* **Data for the task**
★ ★ ★ ★ ★

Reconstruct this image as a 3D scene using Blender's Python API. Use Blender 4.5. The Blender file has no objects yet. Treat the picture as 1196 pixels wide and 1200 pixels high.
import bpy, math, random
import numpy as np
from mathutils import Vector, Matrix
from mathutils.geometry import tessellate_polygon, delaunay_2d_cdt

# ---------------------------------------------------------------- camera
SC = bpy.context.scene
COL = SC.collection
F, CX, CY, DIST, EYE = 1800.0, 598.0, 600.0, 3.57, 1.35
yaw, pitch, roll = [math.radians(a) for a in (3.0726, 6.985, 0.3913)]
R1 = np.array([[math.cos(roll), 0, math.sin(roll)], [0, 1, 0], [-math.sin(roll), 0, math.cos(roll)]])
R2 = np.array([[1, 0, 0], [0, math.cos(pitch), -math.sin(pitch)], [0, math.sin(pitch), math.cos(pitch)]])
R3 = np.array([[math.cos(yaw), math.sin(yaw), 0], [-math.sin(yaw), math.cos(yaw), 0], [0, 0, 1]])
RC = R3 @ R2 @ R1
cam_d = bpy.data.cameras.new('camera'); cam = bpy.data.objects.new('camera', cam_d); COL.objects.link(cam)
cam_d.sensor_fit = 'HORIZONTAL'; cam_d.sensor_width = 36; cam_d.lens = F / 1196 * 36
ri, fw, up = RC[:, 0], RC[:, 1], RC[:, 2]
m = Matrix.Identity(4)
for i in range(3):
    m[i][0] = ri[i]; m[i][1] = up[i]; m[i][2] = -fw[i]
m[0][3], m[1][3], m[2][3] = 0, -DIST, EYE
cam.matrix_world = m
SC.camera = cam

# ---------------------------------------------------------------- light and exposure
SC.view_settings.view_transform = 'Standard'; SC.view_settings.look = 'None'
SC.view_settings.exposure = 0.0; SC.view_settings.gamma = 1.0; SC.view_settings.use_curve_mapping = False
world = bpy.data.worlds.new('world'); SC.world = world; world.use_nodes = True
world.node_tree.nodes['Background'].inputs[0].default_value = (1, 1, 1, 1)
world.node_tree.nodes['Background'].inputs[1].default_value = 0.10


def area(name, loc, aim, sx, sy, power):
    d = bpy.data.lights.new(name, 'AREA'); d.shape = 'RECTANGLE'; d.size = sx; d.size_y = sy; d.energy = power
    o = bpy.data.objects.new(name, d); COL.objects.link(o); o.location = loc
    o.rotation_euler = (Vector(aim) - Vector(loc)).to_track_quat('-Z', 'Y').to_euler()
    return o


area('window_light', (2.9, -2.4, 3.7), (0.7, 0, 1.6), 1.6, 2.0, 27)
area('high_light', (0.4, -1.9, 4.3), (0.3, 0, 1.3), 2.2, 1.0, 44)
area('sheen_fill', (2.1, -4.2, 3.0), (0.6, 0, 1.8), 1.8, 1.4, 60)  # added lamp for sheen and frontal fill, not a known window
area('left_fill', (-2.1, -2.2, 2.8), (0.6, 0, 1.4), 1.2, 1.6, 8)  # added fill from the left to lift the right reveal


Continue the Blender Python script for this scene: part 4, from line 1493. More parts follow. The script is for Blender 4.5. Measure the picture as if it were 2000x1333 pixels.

★ ★ ★ ★ ★

* **Work required**
Using the data above, repeat every line exactly.

* **Full answer**
Reconstruct this image as a 3D scene using Blender's Python API. Use Blender 4.5. The Blender file has no objects yet. Treat the picture as 1196 pixels wide and 1200 pixels high.
import bpy, math, random
import numpy as np
from mathutils import Vector, Matrix
from mathutils.geometry import tessellate_polygon, delaunay_2d_cdt

# ---------------------------------------------------------------- camera
SC = bpy.context.scene
COL = SC.collection
F, CX, CY, DIST, EYE = 1800.0, 598.0, 600.0, 3.57, 1.35
yaw, pitch, roll = [math.radians(a) for a in (3.0726, 6.985, 0.3913)]
R1 = np.array([[math.cos(roll), 0, math.sin(roll)], [0, 1, 0], [-math.sin(roll), 0, math.cos(roll)]])
R2 = np.array([[1, 0, 0], [0, math.cos(pitch), -math.sin(pitch)], [0, math.sin(pitch), math.cos(pitch)]])
R3 = np.array([[math.cos(yaw), math.sin(yaw), 0], [-math.sin(yaw), math.cos(yaw), 0], [0, 0, 1]])
RC = R3 @ R2 @ R1
cam_d = bpy.data.cameras.new('camera'); cam = bpy.data.objects.new('camera', cam_d); COL.objects.link(cam)
cam_d.sensor_fit = 'HORIZONTAL'; cam_d.sensor_width = 36; cam_d.lens = F / 1196 * 36
ri, fw, up = RC[:, 0], RC[:, 1], RC[:, 2]
m = Matrix.Identity(4)
for i in range(3):
    m[i][0] = ri[i]; m[i][1] = up[i]; m[i][2] = -fw[i]
m[0][3], m[1][3], m[2][3] = 0, -DIST, EYE
cam.matrix_world = m
SC.camera = cam

# ---------------------------------------------------------------- light and exposure
SC.view_settings.view_transform = 'Standard'; SC.view_settings.look = 'None'
SC.view_settings.exposure = 0.0; SC.view_settings.gamma = 1.0; SC.view_settings.use_curve_mapping = False
world = bpy.data.worlds.new('world'); SC.world = world; world.use_nodes = True
world.node_tree.nodes['Background'].inputs[0].default_value = (1, 1, 1, 1)
world.node_tree.nodes['Background'].inputs[1].default_value = 0.10


def area(name, loc, aim, sx, sy, power):
    d = bpy.data.lights.new(name, 'AREA'); d.shape = 'RECTANGLE'; d.size = sx; d.size_y = sy; d.energy = power
    o = bpy.data.objects.new(name, d); COL.objects.link(o); o.location = loc
    o.rotation_euler = (Vector(aim) - Vector(loc)).to_track_quat('-Z', 'Y').to_euler()
    return o


area('window_light', (2.9, -2.4, 3.7), (0.7, 0, 1.6), 1.6, 2.0, 27)
area('high_light', (0.4, -1.9, 4.3), (0.3, 0, 1.3), 2.2, 1.0, 44)
area('sheen_fill', (2.1, -4.2, 3.0), (0.6, 0, 1.8), 1.8, 1.4, 60)  # added lamp for sheen and frontal fill, not a known window
area('left_fill', (-2.1, -2.2, 2.8), (0.6, 0, 1.4), 1.2, 1.6, 8)  # added fill from the left to lift the right reveal


Continue the Blender Python script for this scene: part 4, from line 1493. More parts follow. The script is for Blender 4.5. Measure the picture as if it were 2000x1333 pixels.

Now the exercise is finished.